Si la marcha del mundo se asemeja a la tendencia de Colombia, donde hay 98,2 celulares por cada 100 personas, muy pronto cada habitante del planeta tendrá su aparatico. Siete mil millones de habitantes, siete mil millones de móviles. Los niños comenzarán a tener el celular como primer juguete, creciendo significativamente los encantos de la portabilidad y la instantaneidad, y adaptándose a situaciones como el aumento de muchachitos solitarios, mientras sus madres solteras o sin marido, se devanan los sesos para sostenerles el estatus superior en el que nacieron de cuna.

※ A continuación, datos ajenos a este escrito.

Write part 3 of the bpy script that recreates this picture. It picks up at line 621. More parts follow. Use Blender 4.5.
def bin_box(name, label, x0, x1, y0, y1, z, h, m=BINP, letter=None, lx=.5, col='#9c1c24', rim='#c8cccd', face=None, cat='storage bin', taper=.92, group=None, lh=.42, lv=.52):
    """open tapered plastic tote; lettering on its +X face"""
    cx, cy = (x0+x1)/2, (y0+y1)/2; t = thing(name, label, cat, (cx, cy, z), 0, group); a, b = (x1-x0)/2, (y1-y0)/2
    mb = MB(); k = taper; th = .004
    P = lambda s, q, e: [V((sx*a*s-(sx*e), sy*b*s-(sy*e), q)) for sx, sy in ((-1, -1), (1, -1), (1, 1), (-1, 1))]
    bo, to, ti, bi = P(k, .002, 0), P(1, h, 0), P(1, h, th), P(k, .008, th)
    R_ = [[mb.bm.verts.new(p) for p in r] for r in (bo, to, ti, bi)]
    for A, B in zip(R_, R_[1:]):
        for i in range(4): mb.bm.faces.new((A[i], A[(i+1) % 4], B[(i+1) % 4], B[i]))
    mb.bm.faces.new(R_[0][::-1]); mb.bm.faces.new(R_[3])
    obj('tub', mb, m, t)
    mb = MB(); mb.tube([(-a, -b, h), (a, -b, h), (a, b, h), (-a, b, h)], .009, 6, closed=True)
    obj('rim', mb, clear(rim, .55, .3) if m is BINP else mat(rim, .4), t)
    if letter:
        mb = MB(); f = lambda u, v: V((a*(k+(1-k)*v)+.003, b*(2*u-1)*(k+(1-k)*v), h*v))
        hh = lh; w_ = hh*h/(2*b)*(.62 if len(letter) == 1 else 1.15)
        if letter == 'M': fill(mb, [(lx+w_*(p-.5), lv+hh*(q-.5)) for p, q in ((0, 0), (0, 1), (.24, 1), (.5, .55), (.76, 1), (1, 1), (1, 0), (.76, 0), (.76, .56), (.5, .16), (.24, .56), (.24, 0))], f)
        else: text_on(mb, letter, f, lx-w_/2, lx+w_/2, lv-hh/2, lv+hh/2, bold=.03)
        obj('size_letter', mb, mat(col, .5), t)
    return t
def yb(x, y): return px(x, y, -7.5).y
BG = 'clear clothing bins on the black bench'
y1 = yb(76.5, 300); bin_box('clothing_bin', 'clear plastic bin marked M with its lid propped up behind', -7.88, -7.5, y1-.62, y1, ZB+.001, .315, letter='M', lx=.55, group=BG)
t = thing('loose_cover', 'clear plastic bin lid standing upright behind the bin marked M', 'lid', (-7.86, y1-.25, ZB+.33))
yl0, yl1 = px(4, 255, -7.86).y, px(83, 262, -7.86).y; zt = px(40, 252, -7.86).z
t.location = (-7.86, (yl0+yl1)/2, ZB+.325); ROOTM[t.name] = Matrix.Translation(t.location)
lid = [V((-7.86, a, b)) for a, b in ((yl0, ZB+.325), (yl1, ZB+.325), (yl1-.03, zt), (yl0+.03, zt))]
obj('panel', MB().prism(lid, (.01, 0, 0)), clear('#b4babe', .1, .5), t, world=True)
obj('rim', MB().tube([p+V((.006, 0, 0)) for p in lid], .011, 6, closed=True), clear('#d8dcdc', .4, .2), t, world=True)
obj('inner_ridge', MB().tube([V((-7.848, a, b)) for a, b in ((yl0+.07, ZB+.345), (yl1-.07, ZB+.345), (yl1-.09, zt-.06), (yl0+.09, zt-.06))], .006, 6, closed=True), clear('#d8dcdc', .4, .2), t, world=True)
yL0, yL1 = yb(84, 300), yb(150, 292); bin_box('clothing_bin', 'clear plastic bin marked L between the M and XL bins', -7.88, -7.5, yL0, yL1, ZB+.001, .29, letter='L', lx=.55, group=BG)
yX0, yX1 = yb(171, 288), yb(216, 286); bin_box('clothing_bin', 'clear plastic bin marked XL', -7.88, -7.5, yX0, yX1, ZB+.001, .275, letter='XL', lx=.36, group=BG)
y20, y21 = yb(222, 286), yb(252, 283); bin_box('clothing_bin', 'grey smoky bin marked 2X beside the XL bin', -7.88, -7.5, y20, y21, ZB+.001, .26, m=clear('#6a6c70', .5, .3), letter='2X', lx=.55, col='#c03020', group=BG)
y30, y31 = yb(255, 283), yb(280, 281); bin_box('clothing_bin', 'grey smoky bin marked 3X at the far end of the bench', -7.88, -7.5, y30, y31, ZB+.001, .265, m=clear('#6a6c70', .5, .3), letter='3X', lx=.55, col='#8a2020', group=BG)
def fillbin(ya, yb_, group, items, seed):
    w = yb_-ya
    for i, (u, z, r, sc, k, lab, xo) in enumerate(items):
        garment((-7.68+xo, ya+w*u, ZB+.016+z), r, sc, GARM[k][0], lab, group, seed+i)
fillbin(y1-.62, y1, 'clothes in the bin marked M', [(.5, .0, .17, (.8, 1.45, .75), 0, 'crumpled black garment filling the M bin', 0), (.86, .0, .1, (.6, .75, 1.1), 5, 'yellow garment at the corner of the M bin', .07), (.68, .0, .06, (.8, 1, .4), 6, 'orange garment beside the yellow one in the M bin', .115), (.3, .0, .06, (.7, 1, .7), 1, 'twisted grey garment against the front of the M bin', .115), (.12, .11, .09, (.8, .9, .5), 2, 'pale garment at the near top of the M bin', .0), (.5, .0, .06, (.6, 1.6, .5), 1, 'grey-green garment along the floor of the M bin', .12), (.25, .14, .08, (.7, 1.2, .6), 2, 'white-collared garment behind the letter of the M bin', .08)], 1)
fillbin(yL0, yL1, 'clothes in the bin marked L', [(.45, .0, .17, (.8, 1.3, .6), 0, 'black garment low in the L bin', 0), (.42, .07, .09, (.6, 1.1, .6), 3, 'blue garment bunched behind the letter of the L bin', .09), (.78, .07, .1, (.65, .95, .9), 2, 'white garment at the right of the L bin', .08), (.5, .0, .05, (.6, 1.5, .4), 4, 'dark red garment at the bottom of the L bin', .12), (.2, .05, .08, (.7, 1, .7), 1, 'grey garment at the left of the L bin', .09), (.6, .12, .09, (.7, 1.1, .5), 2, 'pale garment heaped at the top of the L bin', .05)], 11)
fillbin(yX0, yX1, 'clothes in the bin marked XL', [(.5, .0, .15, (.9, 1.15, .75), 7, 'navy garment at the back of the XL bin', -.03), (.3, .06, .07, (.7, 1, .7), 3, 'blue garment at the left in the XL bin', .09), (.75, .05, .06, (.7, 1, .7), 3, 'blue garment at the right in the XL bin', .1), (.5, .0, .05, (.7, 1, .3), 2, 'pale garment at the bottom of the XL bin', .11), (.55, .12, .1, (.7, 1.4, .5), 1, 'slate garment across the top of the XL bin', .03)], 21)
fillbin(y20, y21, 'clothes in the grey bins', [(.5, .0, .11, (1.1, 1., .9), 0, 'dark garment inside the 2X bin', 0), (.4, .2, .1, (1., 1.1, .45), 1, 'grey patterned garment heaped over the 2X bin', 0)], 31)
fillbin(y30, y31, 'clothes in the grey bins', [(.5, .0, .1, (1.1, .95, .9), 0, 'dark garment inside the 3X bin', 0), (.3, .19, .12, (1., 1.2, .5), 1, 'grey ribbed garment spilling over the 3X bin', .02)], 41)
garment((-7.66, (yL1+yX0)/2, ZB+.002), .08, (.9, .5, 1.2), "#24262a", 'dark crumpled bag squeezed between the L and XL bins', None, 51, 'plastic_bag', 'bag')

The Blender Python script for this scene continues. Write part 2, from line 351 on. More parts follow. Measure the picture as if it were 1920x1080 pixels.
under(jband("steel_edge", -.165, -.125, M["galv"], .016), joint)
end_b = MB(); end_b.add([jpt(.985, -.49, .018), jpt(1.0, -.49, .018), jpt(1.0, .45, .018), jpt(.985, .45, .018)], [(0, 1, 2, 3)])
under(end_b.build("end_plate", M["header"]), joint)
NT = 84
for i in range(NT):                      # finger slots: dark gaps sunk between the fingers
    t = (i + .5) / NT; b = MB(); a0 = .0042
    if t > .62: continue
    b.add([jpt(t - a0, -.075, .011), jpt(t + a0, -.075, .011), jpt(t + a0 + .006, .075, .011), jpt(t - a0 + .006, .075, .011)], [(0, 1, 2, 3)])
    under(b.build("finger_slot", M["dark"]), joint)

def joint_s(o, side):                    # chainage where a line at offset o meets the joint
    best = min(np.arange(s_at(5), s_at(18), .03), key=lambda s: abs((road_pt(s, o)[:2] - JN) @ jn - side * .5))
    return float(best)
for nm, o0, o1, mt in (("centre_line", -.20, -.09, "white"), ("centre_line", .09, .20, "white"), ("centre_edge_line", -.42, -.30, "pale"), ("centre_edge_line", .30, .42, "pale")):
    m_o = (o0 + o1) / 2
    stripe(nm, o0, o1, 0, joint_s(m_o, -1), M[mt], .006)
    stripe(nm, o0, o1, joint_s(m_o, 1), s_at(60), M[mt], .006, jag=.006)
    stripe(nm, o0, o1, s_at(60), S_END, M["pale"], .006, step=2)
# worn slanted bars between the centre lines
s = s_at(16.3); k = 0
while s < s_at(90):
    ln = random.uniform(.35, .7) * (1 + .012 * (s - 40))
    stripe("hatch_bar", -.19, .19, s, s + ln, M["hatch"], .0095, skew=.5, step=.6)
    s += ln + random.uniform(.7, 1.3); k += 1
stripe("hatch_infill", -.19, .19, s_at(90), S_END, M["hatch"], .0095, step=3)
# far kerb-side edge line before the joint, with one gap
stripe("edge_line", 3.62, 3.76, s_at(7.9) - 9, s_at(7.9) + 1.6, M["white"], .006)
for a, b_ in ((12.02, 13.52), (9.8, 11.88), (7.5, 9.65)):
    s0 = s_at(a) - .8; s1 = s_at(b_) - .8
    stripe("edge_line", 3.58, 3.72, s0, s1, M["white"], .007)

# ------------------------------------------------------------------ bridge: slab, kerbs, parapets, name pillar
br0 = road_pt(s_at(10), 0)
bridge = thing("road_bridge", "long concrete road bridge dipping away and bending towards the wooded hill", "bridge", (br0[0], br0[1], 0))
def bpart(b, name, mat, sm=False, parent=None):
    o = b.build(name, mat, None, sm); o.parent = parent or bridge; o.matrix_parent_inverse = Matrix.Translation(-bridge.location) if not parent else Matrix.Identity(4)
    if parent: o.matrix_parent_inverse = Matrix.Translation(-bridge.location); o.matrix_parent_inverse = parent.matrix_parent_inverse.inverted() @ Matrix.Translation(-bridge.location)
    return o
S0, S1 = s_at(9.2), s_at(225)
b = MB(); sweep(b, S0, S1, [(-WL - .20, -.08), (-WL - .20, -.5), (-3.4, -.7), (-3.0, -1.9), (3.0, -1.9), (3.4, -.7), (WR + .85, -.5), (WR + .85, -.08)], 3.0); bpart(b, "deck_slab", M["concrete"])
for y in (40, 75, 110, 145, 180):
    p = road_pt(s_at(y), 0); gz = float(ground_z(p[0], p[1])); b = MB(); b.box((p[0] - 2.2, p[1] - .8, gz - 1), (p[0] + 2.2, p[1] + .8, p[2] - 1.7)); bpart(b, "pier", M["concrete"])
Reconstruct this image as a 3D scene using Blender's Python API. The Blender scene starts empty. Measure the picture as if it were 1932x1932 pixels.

Es inevitable. Pero mientras se acerca ese holograma de ciencia ficción, que se hará realidad en un muy breve lapso de la nueva noción del tiempo que nos rige, sería bueno pensar qué vamos hacer hoy ante el cerco envolvente y temerario que nos tienden los móviles. No quiero que nadie vaya a pensar que soy un troglodita colado en el siglo XXI, atrevido al desconocer sus enormes ventajas. Planteo simplemente que el teléfono celular nos está creando tantos problemas por carecer de una cultura que nos facilite la convivencia con la tecnología, y nos permita impedir que ese medio de comunicación termine siendo una barrera que nos acabe las relaciones más próximas y elementales de nuestras vidas.
Si usted regala un celular a un adolescente (como he dicho, la propiedad del aparato es cada vez más temprana), délo por perdido (al adolescente, claro). Si es más caro y sofisticado, peor (el celular). Entrará en un mundo de mensajes instantáneos ininterrumpidos y contactos del que no podrá escapar. Dormirá con el celular y el día no tendrá principio ni fin, pues quedará imantado en el núcleo de una redada social, integrada por gente que sus padres no conocen ni sospechan.
Salvo la existencia de las cada vez menos sólidas relaciones familiares, el adolescente profanará comidas, vulnerará espacios comunes y establecerá retenes para sus seres próximos, sólo por mantenerse tecleando mensajes incesantes. Usted lo verá riéndose solo, estallando en sorpresivas y frecuentes iras, soliloqueando ante el estímulos de la mini pantalla.
The Wall Street Journal publicó hace poco en el Portafolio, una nota que resumía esa angustia: “Cuando el ultimátum es su familia o su BlackBerry”. Extendía la alarma a todos los integrantes del núcleo, pues, de verdad, este síndrome del adolescente que he descrito, afecta por igual a sus padres y más cercanos adultos. La gente ha terminado por trabajar todo el día, pues donde quiera que esté, cualquier día, el mensaje del trabajo lo alcanzará y terminará chequeándolo en horas de descanso. Y hasta de pasión. Incluso la sexóloga dominical de El Tiempo recomendaba en una de sus calientes columnas desactivar esa vaina (el celular), apagarlo, para que no termine bipiándole en medio de un buen polvo.
Cómo será el agobio, que ya se metieron los terapeutas recomendando “desintoxicaciones tecnológicas”, momentos para apagar esos chécheres y volver a vivir la vida de carne y hueso. Para hablarnos y mirarnos. Tocarnos. Unos momentos, aunque sea 507 palabras.